Una novela analizada con exactitudes quirúrgicas por Néstor Tenorio Requejo, y
convertida en un clásico en lo que se denomina “la literatura de la guerra”.
“¿Conoces al profesor Néstor?”, me preguntó en un momento de la Feria. Y al yo
asentir, agregó: “Me llamó y me dio el número exacto de los personajes de la
novela y más detalles; ni yo los sabía”.
En
su análisis consta, entre otros temas, la contextualización de la novela, los
antecedentes y autores de la narrativa de la guerra, los espacios narrativos
(núcleo uno: 45 secuencias; núcleo dos: 51 secuencias), los personajes, el
argumento y las calas en la historia.
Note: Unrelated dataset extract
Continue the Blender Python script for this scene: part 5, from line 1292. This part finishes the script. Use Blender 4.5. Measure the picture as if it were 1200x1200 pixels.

El profesor Tenorio, al final de su
ensayo, realiza un paralelismo entre los personajes y los protagonistas de esa
triste realidad que encarnaron los asesinos de ambos bandos en pleno gobierno
de Belaúnde Terry. Saca interesantes conclusiones.
Lo
que resalta en la técnica de “Ese camino existe” es que tiene una tradicional y
bien llevada tensión entre historia e historia. Apela a una estructura
decimonónica de los grandes maestros de la novela para mantener la resistencia
en la aparición de un hecho nuevo, o de la solución de un problema; así como el
descubrimiento de que Américo era hijo de Perpetua. Para que pueda salir a la
luz ese hecho (el más importante de toda la obra), tiene que pasar por
situaciones que van al límite y luego retroceden para, posteriormente, volver a
bordear el límite de la sorpresa.
La
novela deja un final abierto y esperanzador. Un adolescente senderista que es
salvado de la muerte por un militar (Cubo) en nombre de su madre que fue amada
por él, es un final de alivio. Luis Fernando Cueto posee el talento de la
esperanza y sus lectores la hidalguía de reconocerlo.
Lector implacable Cesar Boy..... ¡caraJo¡ tengo la suerte de haber compartido conversaciones,bromas y sobre todo haber captado lo talentos que es escribiendo...hoy nos demuestra que es cumplidor y que no se olvida ningún detalle y su palabra es palabra de honor como en el mero México....pero cesar es un peruano y Chiclayano de pura sepa. hoy nos desviste a Luis Fernando Cueto como a Adan en el paraiso en cuanto a literatura se refiere...la verdad es que Fernando Cueto a la par de ser un Gran Novelista es un ser humano sencillo ,humilde gran amigo talentoso y digo esto porque justamente compartí con Cesar momentos agradables con este genio peruano de la novela y para suerte era amigo de mi amigo Augusto Tapia ,sampedrano porsupuesto. Sigue sus pasos Cesar a Fernando ,por tu constancia creo que estas cerca ...ya quisiera estar como tu ...pero mi envidia san de verte en este nivel me alegra sobre manera ..no se si es coincidencia pero ustedes dos tienen el mismo temperamento y el talento para ser siempre grandres .Un abrazo mis hermanos.